特に農産業は、国民の生活・生命に直結する産業であることから、政治的にも非常にセンシティブ(微妙、敏感)な存在です。小麦・コメ・大豆・砂糖・乳製品などの品目毎に、売りたい国と買いたくない国の立場が逆になったりする交渉は、よほど特殊な利害一致がないと難しいのは容易に想像がつきます。
「アラブの春」と呼ばれる、国の政権をも倒した激しい人民の行動は、当時、高騰した穀物相場による食品価格の高騰や供給不足もひとつの要因であったと言われています。人間の主食である穀物は、車や半導体とはまた違う、国にとっての「価値」と「意味」を持っています。
【日本の食料需給の特殊性】
さて、日本は食料生産と海外からの取得において、世界的に見て特殊な国です。島国に1億2000万人が生きる一方、狭い国土で作られる穀物や乳製品、畜肉には限りがあるため、自給率は当然低くなります。

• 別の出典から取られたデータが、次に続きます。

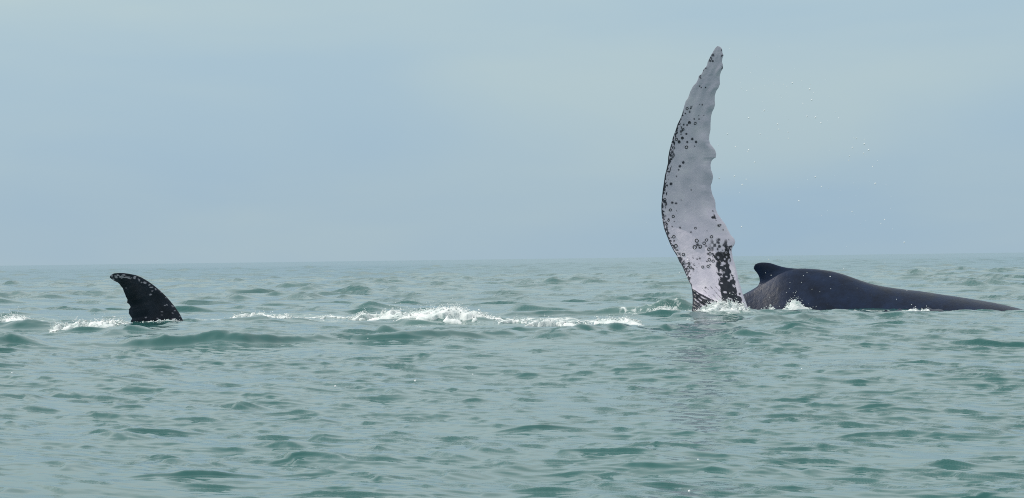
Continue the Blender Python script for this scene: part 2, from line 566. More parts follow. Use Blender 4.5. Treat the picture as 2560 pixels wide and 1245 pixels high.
def fl_depth(T, S):
    # the lower third leans back, the upper part comes forward again; the blade is twisted a little
    zz = np.interp(T, [0, 0.15, 0.35, 0.50, 0.57, 0.70, 0.85, 1.0], [-0.45, -0.26, 0.0, 0.14, 0.18, -0.02, -0.36, -0.75])
    tw = np.interp(T, [0, 0.5, 0.66, 0.8, 1.0], [-0.16, -0.12, 0.10, 0.30, 0.35])
    ch = np.interp(T, tt, chord)
    return DA + zz + tw * (S - 0.5) * ch


def smooth1(a, n):
    k = np.hanning(2 * n + 3)
    k /= k.sum()
    return np.convolve(np.pad(a, n + 1, mode='edge'), k, 'valid')


_zz = smooth1(fl_depth(tt, np.full(NR, 0.5)) - DA, 30)
_tw = smooth1(np.interp(tt, [0, 0.5, 0.66, 0.8, 1.0], [0.20, 0.16, 0.0, -0.10, -0.12]), 30)
_cs = smooth1(chord, 10)


def fl_depth(T, S):
    return DA + np.interp(T, tt, _zz) + np.interp(T, tt, _tw) * (S - 0.42) * np.interp(T, tt, _cs)


def folds(zx, zy):
    """where the pleated throat skin runs up the foot of the flipper, and its ridges"""
    d = zy - (868 + 0.50 * (zx - 515)) + 14 * (fbm(zx / 60, zy / 60, 15, 2) - 0.5)
    g = sstep(-4, 22, d)
    rot = d * (1 - 0.0016 * (zx - 515)) / 27.0 + 0.5 * fbm(zx / 90, zy / 30, 16, 2)
    return g, 0.5 + 0.5 * np.sin(rot * 2 * np.pi)


def fl_thick(T, S):
    ch = np.interp(T, tt, _cs)
    # round nose on the knobbly right (leading) edge, thin left (trailing) edge
    prof = (np.sqrt(np.clip(1 - S, 0, 1)) * np.clip(S, 0, 1) ** 0.75) * 1.75
    base = np.interp(T, [0, 0.1, 0.6, 0.85, 1.0], [0.10, 0.085, 0.10, 0.16, 0.22])
    th = base * ch * prof
    # knuckles: broad swellings behind the knobs on the leading edge
    for kt, ks, r, hgt in ((0.315, 0.86, 0.028, 0.06), (0.41, 0.9, 0.03, 0.045), (0.585, 0.86, 0.035, 0.075), (0.20, 0.86, 0.02, 0.028), (0.145, 0.84, 0.02, 0.026), (0.08, 0.8, 0.016, 0.022), (0.25, 0.86, 0.018, 0.024), (0.48, 0.88, 0.022, 0.03)):
        th = th + hgt * np.exp(-((T - kt) / r) ** 2 - ((S - ks) / 0.13) ** 2)
    # soft hollows and finger ridges along the blade
    th = th + 0.018 * ch * prof * np.sin(S * 17 + 3 * T)
    # throat folds at the foot of the flipper
    zx_ = ((np.interp(T, tt, lx) * (1 - S) + np.interp(T, tt, rx) * S) - 1560) * 3.1125
    zy_ = (np.interp(T, tt, py) - 440) * 3.1125
    g, lines = folds(zx_, zy_)
    th = th + g * (0.06 + 0.045 * lines) * np.clip(prof * 1.5, 0, 1)
    return np.maximum(th, 0.0)


V, Fq, T, S, ncol = blade(rows, 104, fl_thick, fl_depth)
# pigment
PXX = lx[:, None] * (1 - S) + rx[:, None] * S
PYY = py[:, None] * np.ones_like(S)
zx, zy = (PXX - 1560) * 3.1125, (PYY - 440) * 3.1125          # coordinates of the pattern
wx = zx + 46 * (fbm(zx / 24, zy / 34, 3, 3) - 0.5)
wy = zy + 40 * (fbm(zx / 26, zy / 26, 4, 3) - 0.5)


def poly_mask(px_, py_, poly):
    ins = np.zeros(px_.shape, dtype=bool)
    n = len(poly)
    for i in range(n):
        x1, y1 = poly[i]
        x2, y2 = poly[(i + 1) % n]
        c = ((y1 > py_) != (y2 > py_)) & (px_ < (x2 - x1) * (py_ - y1) / (y2 - y1 + 1e-9) + x1)
        ins ^= c
    return ins.astype(float)


dark = poly_mask(wx, wy, [(690, 600), (745, 590), (775, 560), (800, 530), (835, 545), (828, 600), (818, 680), (838, 800), (864, 850), (872, 920), (895, 960),
                          (905, 1010), (830, 1010), (745, 975), (738, 870), (724, 780), (704, 700), (686, 650)])
holes = (vnoise(zx / 13, zy / 17, 21) > np.interp(zy, [540, 780, 860, 960], [0.62, 0.70, 0.84, 0.80])) & (zy < 985) & (zy > 540)
dark = dark * (1 - 0.85 * holes) * np.clip(0.955 + 0.07 * fbm(zx / 30, zy / 45, 23, 3), 0, 1)
nz1 = fbm(zx / 60, zy / 60, 12, 3)
fr = sstep(0.52, 0.6, vnoise(zx / 22, zy / 30, 41)) * sstep(640, 700, zx) * (1 - sstep(800, 840, zx)) * sstep(470, 520, zy) * (1 - sstep(600, 660, zy))
dark = np.maximum(dark, 0.9 * fr)
dark = np.maximum(dark, poly_mask(wx, wy, [(672, 318), (705, 292), (724, 320), (716, 338), (690, 338)]))
# speckled border on the trailing edge
edge = zx - (lx[:, None] - 1560) * 3.1125
band = np.interp(zy[:, 0], [-1120, -520, -440, -300, 0, 200, 330, 500, 640, 720, 820], [0, 0, 22, 36, 34, 40, 32, 34, 46, 60, 14])[:, None]
spk = vnoise(zx / 9.5, zy / 12, 51) * 0.65 + vnoise(zx / 5, zy / 5.5, 52) * 0.35
dark = np.maximum(dark, sstep(0.50, 0.60, spk + 0.32 * (1 - edge / np.maximum(band, 1)) - 0.10) * (edge < band) * 0.95)
dark = np.maximum(dark, ((edge < 7) & (zy > -500) & (vnoise(zy / 14, zy * 0, 8) > 0.52)) * 0.8)
lowsp = sstep(430, 450, zx) * (1 - sstep(560, 600, zx)) * sstep(590, 640, zy) * (1 - sstep(720, 760, zy))
dark = np.maximum(dark, 0.9 * lowsp * (spk > 0.66))
# blotches near the tip
for (bx, by, br) in [(680, 190, 16), (660, 215, 13), (645, 240, 14), (622, 292, 14), (600, 320, 9), (580, 345, 13), (577, 365, 10), (757, 195, 10), (757, 288, 15), (748, 150, 8), (515, 590, 8), (510, 620, 9),
                     (380, 960, 13), (372, 975, 9), (440, 765, 9), (428, 745, 8)]:
    dd = np.hypot(wx - bx, (wy - (by - 1120)))
    dark = np.maximum(dark, 0.8 * (1 - sstep(br * 0.7, br * 1.1, dd)))
SPOTS = [(x, y - 1120, r) for x, y, r in [(489, 858, 10), (528, 834, 11), (559, 857, 11), (425, 853, 11), (452, 826, 9), (482, 795, 9), (503, 705, 10), (578, 680, 6), (540, 680, 7),
         (602, 571, 6), (580, 571, 5), (590, 440, 6), (577, 430, 6), (625, 440, 6), (460, 1015, 12), (435, 1045, 11), (425, 1073, 7), (409, 1123, 6), (677, 240, 9), (487, 727, 8),
         (460, 725, 8), (615, 651, 4), (512, 600, 8), (470, 640, 6), (440, 800, 6), (575, 655, 4), (548, 890, 5)]] + \
        [(367, 60, 13), (378, 207, 11), (407, 212, 10), (522, 437, 8), (438, 402, 8), (447, 187, 5), (697, 272, 7), (773, 420, 6), (738, 495, 12), (390, 503, 8), (622, 868, 7),
         (883, 915, 10), (585, 642, 8), (740, 548, 14), (410, 270, 4), (377, 393, 5), (525, 107, 4), (815, 495, 4), (645, 428, 4), (350, 335, 7), (395, 355, 6), (720, 345, 5),
         (570, 535, 13), (585, 560, 9), (635, 545, 8), (650, 605, 9), (640, 665, 8), (665, 690, 8), (735, 385, 9), (755, 380, 7), (735, 520, 10)]
for bx, by, br in SPOTS:
    dd = np.hypot(zx - bx, zy - by) + 2.5 * (vnoise(zx / 6, zy / 6, 77) - 0.5)
    dark = np.maximum(dark, 0.93 * (1 - sstep(br * 0.75, br * 1.1, dd)))
# dark skin in the throat folds, pale worn ridges
g, lines = folds(zx, zy)
worn = sstep(0.50, 0.85, lines) * sstep(0.46, 0.60, fbm(zx / 30, zy / 16, 18, 3)) * sstep(6, 26, edge)
dark = np.where(g > 0.5, (1 - 0.8 * worn) * np.clip(0.93 + 0.12 * fbm(zx / 20, zy / 20, 24, 3), 0, 1), dark)
scr = (np.abs(np.sin((zx * 0.75 - zy * 0.66) / 9.0)) > 0.985) & (zy > 860) & (zx > 600) & (zx < 740) & (nz1 > 0.45)
dark = np.maximum(dark, 0.8 * scr)
nsf = 104
dk = np.zeros((NR, ncol))
dk[:, :nsf] = dark[:, :nsf]
dk[:, nsf:] = 0.97
dk[:, nsf:] = np.where(T[:, 1:nsf - 1][:, ::-1] < 0.15, 0.6, 0.97)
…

例えば、小麦は現在で、約15%程度の自給率、戦後最大の小麦生産量だった昭和36年でも収穫量は178万トンで、現在の日本の生産量のほぼ2倍。それでも自給率は41%程度(吉原食糧 調査・集計)にすぎません。
コメを多く食べ、まだパン食は少なかった昭和30年代半ばで40%程度の自給率ですから、減少が続く作付面積と、パン・菓子・麺の消費量が増え、しかも総じて国内産小麦に比べ輸入小麦の品質が消費者から強く好まれている現在の市場環境では、小麦の自給率を上げることは、限りなく難しいのです。

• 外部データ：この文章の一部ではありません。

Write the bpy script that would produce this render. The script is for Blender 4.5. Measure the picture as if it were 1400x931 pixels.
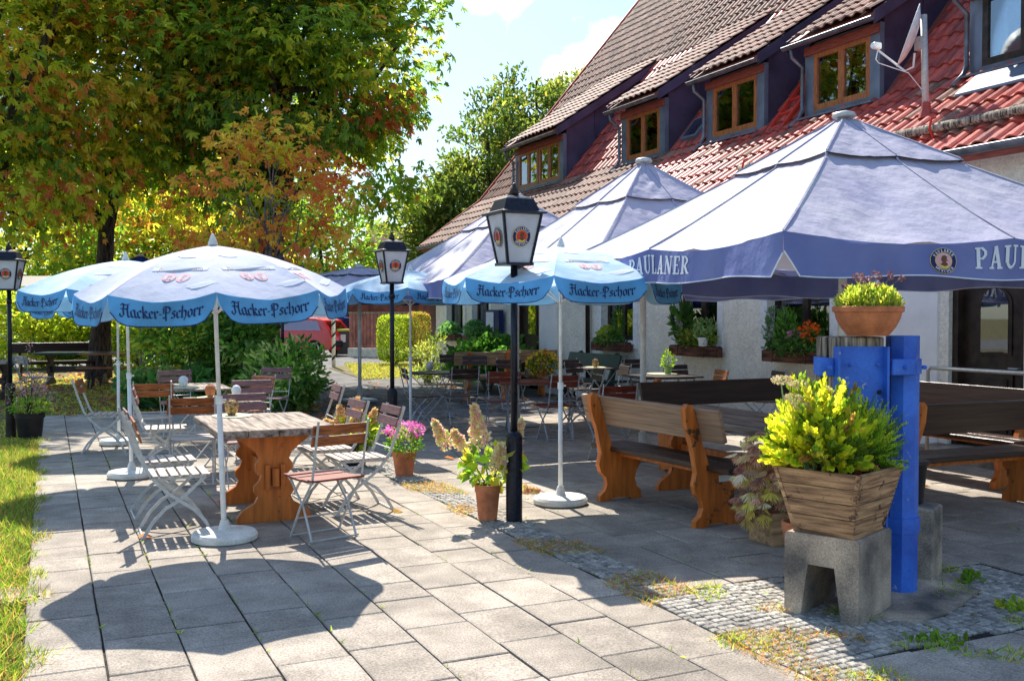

又、日本は輸入小麦の品質・安全性・需給の管理を「国家貿易」として国が行っています。そこには「国内産小麦で不足する量を輸入する」という基本的な考え方があります。
一方、生産者側には高齢化、農業就業人口の長期に渡る減少、農業用地の固定化(基本的に農地の所有者と耕作者が一致する必要がある農地法)等に課題があります。

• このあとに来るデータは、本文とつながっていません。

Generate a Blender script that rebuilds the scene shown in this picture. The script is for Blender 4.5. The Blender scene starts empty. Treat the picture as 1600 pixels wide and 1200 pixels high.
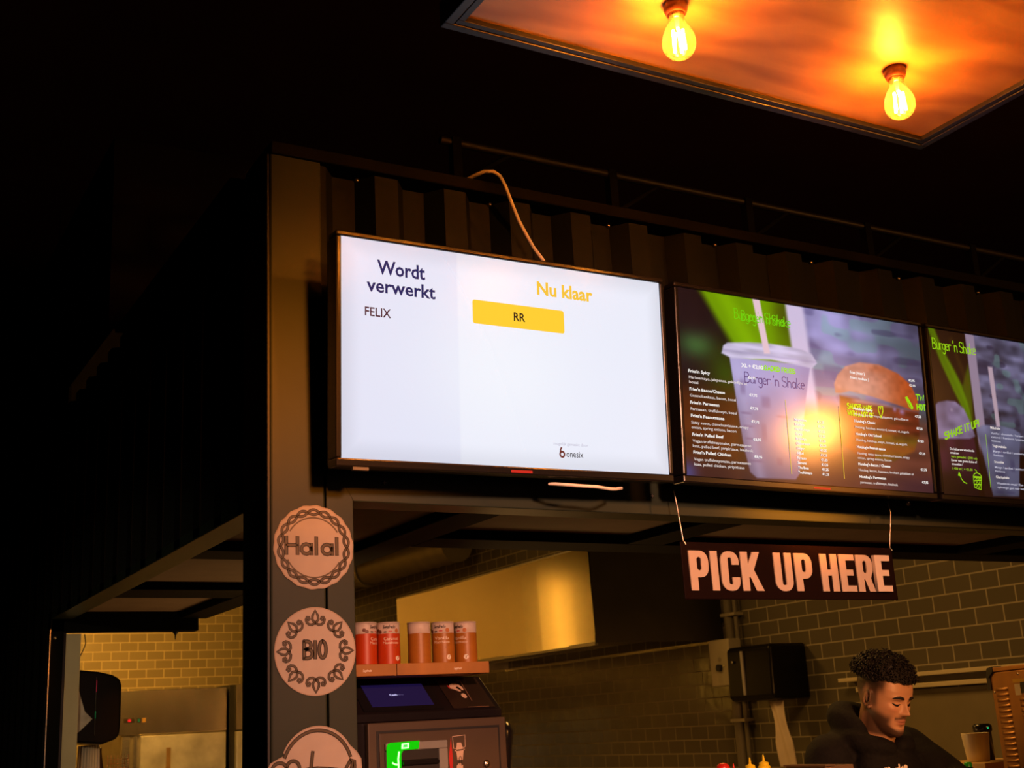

これらの日本固有の歴史的背景を持つ事情や特殊性は、自由主義経済を前提とする農産物輸出国(先進国)からは、理解がなかなか難しいものです。
私は、そのあたりを踏まえた上で、農産品(本稿は小麦”)の自由化や貿易交渉を論じる必要があるという考えを持って、今回のディスカッションに参加しました。